I've considered our modern media today many times while driving to and from work. I have to drive by the university and the business district downtown and am always amazed at the number of people with earbuds, plugged into whatever it is they are listening to, seemingly oblivious to the world around them. True, they might be listening to a podcast, business notes or a missed lecture, but I have my doubt of the majority.

What I suspect, as do others smarter than me, is that people today simply do not wish to think. They can't be bothered with it. We are lazy. We want to be entertained. The time and effort involved with even the most basic of mental tasks is simply too taxing for most. I do not say this out of arrogance, but out of observation and interraction with others. Look around you...the evidence is everywhere. How else do you explain short attention spans, the apathetic electorate, the explosion of video games, DVD sales, box office numbers, and the fact that anyone today still watches network programming? Dancing With The Stars, anyone? Please.

Again, The Anchoress was on to something when she quoted Thomas Merton:
The devil is no fool. He can get people feeling about heaven the way they ought to feel about hell. He can make them fear the means of grace the way they do not fear sin. And he does so, not by light but by obscurity, not by realities but by shadows; not by clarity and substance, but by dreams and the creatures of psychosis. And men are so poor in intellect that a few cold chills down their spine will be enough to keep them from ever finding out the truth about everything The devil does rob us of clarity by casting us about in shadows. But he fools us into thinking that the shadows are light. Our illumination is only illusory.
My apologies to those offended by my bringing theology into this subject, but I believe it takes center stage. For Merton and The Anchoress are on target with their analysis. By distracting us from the sacred with the profane; from beauty with the obscene, satan is able to literally keep our eyes veiled behind the scales. We become numb. We become soft. We become oblivious to the important events of the day...all in the interest of clammering to see TomKats baby Suri Cruise, or to plug in to our iPods.

If you do not accept a monk's rationale, then let me offer up something from the literary world by two of the finest:
"I consider that a man's brain originally is like a little empty attic, and you have to stock it with such furniture as you choose. A fool takes in all the lumber of every sort that he comes across, so that the knowledge which might be useful to him gets crowded out, or at best is jumbled up with a lot of other things, so that he has a difficulty in laying his hands upon it. Now the skilful workman is very careful indeed as to what he takes into his brain-attic. He will have nothing but the tools which may help him in doing his work, but of these he has a large assortment, and all in the most perfect order. It is a mistake to think that the little room has elastic walls and can distend to any extent. Depend upon it there comes a time when for every addition of knowledge you forget something that you knew before. It is of the highest importance, therefore, not ot have useless facts elbowing out the useful ones."

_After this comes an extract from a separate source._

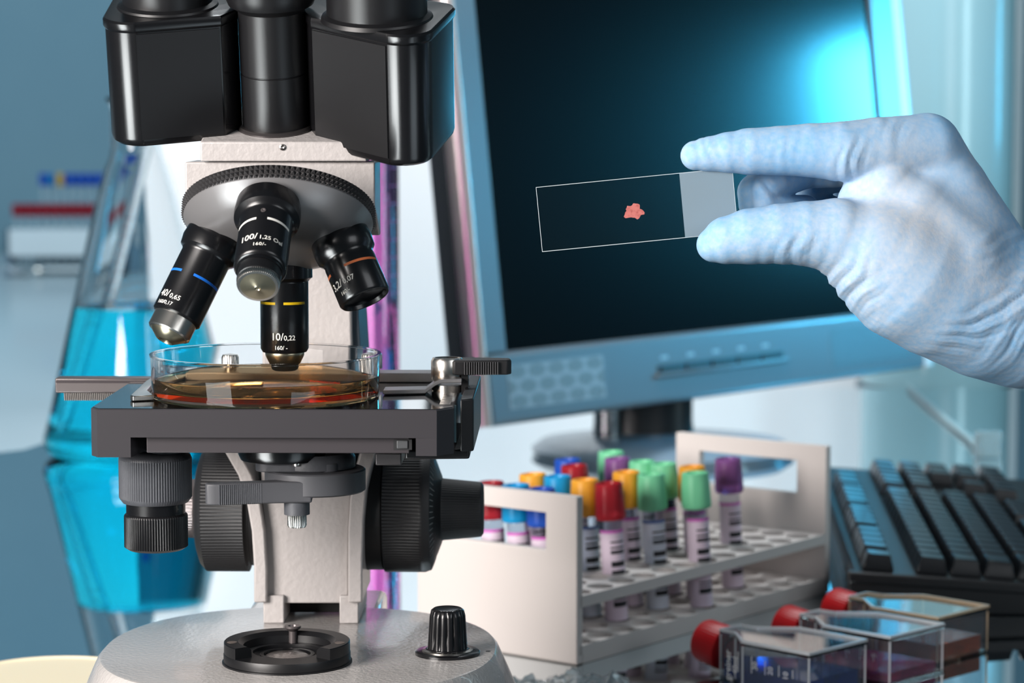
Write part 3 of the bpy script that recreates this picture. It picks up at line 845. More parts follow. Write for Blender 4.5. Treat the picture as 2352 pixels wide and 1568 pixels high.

Sherlock Holmes to Dr. Watson -- A Study In Scarlet
By Sir Arthur Conan Doyle

And finally, from Stephen King:

TV came relatively late to the King household, and I'm glad. I am, when you stop to think of it, a member of a fairly select group: the final handful of American novelists who learned to read and write before they learned to eat a daily helping of video bullshit. This might not be important. On the other hand, if you're just starting out as a writer, you could do worse than strip your television's electric plug-wire, wrap a spike around it, and then stick it back into the wall. See what blows, and how far.

Just an idea.

Stephen King, On Writing: A Memoir of the Craft

So what will I and the Mrs. do about the intrusion of media in our children's lives? Exactly what we are already doing. Monitoring TV time, keeping it limited. Providing a reading list to the oldest, and reading nightly to the youngest. No headphones, iPods, or CD-playing clock radios in the bedroom...for now. Eventually the oldest will have one of course. But at the age of ten, what does he need it for now? He owns no CDs...and is perfectly content in his "ignorance" of pop culture. Theirs are fresh, young and clean "little empty attics". They are slowly filling it with the essentials. It would be a shame, and an incredibly negligent disservice to them, if I were to open the door and let pass through all the crap that today's pop culture uses to take up valuable floor space in our attics.